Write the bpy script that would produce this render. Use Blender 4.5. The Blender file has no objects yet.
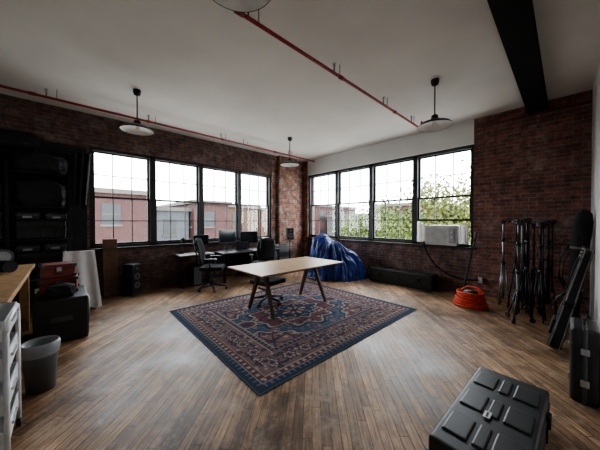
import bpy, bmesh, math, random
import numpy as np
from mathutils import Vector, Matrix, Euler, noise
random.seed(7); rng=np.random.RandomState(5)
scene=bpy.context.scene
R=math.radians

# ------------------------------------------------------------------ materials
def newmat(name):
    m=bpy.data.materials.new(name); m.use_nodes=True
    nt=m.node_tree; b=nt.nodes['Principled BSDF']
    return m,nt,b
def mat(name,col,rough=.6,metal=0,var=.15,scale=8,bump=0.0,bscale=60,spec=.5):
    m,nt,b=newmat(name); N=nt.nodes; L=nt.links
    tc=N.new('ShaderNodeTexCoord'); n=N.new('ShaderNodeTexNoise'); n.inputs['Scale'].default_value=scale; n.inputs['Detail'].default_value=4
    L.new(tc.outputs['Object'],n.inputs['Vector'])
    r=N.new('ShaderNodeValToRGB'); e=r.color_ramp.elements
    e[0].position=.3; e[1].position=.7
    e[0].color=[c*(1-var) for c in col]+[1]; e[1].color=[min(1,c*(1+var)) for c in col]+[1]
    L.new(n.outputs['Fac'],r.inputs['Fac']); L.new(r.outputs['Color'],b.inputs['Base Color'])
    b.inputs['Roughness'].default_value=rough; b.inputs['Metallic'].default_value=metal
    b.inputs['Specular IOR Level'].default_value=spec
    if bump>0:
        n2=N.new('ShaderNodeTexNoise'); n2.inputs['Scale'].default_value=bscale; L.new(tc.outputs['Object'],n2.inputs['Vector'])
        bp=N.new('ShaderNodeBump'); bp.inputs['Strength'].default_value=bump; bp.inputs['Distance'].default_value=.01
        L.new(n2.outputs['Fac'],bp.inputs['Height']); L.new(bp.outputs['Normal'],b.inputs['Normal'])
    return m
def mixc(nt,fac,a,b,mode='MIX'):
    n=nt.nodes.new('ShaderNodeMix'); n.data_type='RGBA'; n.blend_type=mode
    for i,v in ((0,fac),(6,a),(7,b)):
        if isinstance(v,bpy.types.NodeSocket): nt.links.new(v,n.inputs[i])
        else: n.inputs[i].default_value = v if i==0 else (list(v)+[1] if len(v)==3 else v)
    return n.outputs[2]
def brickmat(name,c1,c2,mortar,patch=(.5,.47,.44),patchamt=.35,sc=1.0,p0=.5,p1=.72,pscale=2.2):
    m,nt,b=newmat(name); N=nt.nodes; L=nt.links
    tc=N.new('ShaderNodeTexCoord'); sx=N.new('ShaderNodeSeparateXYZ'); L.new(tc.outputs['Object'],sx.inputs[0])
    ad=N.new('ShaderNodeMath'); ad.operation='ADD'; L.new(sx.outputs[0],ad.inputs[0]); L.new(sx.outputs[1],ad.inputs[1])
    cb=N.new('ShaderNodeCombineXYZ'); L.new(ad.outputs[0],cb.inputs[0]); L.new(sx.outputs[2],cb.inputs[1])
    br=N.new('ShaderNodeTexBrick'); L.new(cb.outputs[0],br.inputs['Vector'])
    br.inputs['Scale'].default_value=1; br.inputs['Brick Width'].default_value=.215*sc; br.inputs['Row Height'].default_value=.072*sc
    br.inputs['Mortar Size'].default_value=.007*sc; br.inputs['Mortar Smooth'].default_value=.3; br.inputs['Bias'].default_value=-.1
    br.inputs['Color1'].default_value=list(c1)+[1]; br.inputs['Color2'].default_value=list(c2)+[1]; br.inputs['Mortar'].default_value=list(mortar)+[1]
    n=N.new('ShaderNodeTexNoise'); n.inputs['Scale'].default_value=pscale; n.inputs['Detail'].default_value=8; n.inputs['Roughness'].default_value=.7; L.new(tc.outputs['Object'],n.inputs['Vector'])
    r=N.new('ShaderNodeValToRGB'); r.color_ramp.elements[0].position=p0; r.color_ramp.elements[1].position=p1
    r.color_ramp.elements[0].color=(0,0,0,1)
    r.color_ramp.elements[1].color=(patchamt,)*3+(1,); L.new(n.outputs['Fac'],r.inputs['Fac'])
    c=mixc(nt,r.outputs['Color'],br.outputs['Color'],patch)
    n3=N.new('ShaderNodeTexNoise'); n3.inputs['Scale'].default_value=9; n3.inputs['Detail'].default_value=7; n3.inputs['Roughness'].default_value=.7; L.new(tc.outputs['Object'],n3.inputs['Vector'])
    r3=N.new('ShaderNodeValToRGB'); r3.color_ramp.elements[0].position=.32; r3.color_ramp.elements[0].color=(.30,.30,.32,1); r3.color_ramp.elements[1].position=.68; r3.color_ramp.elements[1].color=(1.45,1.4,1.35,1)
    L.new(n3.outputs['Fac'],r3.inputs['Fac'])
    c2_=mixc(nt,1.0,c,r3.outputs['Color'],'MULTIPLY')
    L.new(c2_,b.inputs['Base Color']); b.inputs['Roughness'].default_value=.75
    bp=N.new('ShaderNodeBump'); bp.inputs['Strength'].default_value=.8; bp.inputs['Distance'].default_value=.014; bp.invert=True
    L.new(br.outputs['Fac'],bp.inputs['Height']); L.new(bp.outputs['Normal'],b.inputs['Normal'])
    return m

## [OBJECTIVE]
Skip the pictures, please, and transcribe only the lines from the beginning of the material through the one that contains "R=math.radians".

## [COMPLETED EXERCISE]
Write the bpy script that would produce this render. Use Blender 4.5. The Blender file has no objects yet.
import bpy, bmesh, math, random
import numpy as np
from mathutils import Vector, Matrix, Euler, noise
random.seed(7); rng=np.random.RandomState(5)
scene=bpy.context.scene
R=math.radians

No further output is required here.